El aeropuerto más remoto del resto del planeta es el lugar donde se ven los abrazos más largos y las alegrías más desbordadas entre padres o hermanos que no se han tocado en años. Hoy entendí que esa dicha es inversamente proporcional al desconsuelo de las despedidas.
Subí a un avión de una aerolínea estadounidense para pasar más de quince horas en el aire. Antes de despegar, un anuncio desde la cabina del capitán: “Happy Thanksgiving, everyone”. Mi primer pensamiento fue que qué amable, pero no era para mí, los mexicanos no celebramos el Día de Acción de Gracias, no es nuestro. Y menos en estos tiempos de hostilidad global.

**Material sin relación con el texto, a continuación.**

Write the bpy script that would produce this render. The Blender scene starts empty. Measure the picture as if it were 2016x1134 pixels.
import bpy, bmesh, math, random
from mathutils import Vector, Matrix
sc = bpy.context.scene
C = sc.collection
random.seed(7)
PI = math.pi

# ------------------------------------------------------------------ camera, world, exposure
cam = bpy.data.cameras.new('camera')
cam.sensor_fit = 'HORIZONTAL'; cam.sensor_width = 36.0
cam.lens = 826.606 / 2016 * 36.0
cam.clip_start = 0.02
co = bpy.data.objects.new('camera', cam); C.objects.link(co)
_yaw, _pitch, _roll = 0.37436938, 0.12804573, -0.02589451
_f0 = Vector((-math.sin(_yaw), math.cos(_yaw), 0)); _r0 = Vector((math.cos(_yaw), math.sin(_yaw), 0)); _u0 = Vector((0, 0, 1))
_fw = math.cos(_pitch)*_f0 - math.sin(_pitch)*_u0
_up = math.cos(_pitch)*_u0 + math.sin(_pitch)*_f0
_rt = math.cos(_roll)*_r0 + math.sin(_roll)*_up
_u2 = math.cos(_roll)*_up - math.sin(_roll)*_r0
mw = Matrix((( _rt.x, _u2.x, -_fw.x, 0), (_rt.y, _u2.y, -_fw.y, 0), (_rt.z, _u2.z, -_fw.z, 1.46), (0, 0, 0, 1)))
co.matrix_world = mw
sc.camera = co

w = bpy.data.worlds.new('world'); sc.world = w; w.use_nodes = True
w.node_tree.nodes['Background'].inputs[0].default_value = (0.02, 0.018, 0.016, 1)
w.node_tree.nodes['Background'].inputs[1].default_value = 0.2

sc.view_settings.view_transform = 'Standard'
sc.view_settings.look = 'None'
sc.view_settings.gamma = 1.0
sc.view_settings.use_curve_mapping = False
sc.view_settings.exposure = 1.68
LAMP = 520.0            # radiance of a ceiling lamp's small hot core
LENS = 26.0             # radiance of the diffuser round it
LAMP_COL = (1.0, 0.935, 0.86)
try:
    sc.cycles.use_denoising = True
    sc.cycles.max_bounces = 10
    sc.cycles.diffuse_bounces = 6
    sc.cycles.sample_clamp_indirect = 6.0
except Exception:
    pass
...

Pero, sin quererlo- porque así funciona la cabeza-, cuando me di cuenta ya estaba haciendo una lista mental de lo que tendría que agradecer si lo festejara. “Cuenta tus bendiciones”, dicen allá, más en estas fechas, y yo ya las estaba contando.
Estarían las personas que nos recibieron en este mundo y lo hicieron tan bien; las fotografías que dan fe de que fui feliz antes de tener memoria; la caja de juguetes que estaba siempre escondida bajo los vestidos del clóset; los columpios rojos en el jardín; la alberquita inflable en que cabíamos tres niños y un abuelo; los suéteres tejidos a mano; los recreos en el patio escolar jugando “atrapados”; haber patinado a media calle; las nieves de La Siberia; el hueso fracturado que soldó bien; las puestas de sol en Acapulco; los amores efímeros y los eternos; los sueños vendimiados -como dice Serrat- y los que aún esperan su turno.
Estarían las amistades de años y las que siguen llegando; las que un día parecía que serían para siempre y al siguiente dejaron de serlo; las que están aunque no nos veamos; las que se alegran cuando nos va bien y se carcajean cuando magnificamos la tragedia; esos poquísimos con los que uno habla como si fuera consigo mismo.
Tendrían un lugar, claro, los brindis dominicales con la familia; la canción que nos acompañó en la infancia desde radios que ahora se venden en mercados de antigüedades, y que sigue sonando cuando volvemos a estar juntos; tener a quienes honrar con una foto en el altar; los maestros que, décadas después, siguen recomendando libros; la curiosidad como vicio para encontrar el sentido, o al menos para buscarlo.
Sin duda los conciertos de Sabina; los martinis de lichi, los piano-bares; las ciudades que me han recibido, sus rincones, las calles insospechadas que he caminado. Las tantas frivolidades que aquí no caben.
Y, si festejara un Día de Acción de Gracias, las dirigiría por encima de todo a cosmos, azares y dioses todos, por los hijos, estén cerca o lejos.
Y daría gracias también a la tradición nacida de una celebración de gratitud entre nativos y colonos del país vecino, por hacer mejor el vuelo al hacer despertar, sin quererlo, el repaso del album sagradísimo de las fortunas, las bendiciones y los buenos recuerdos.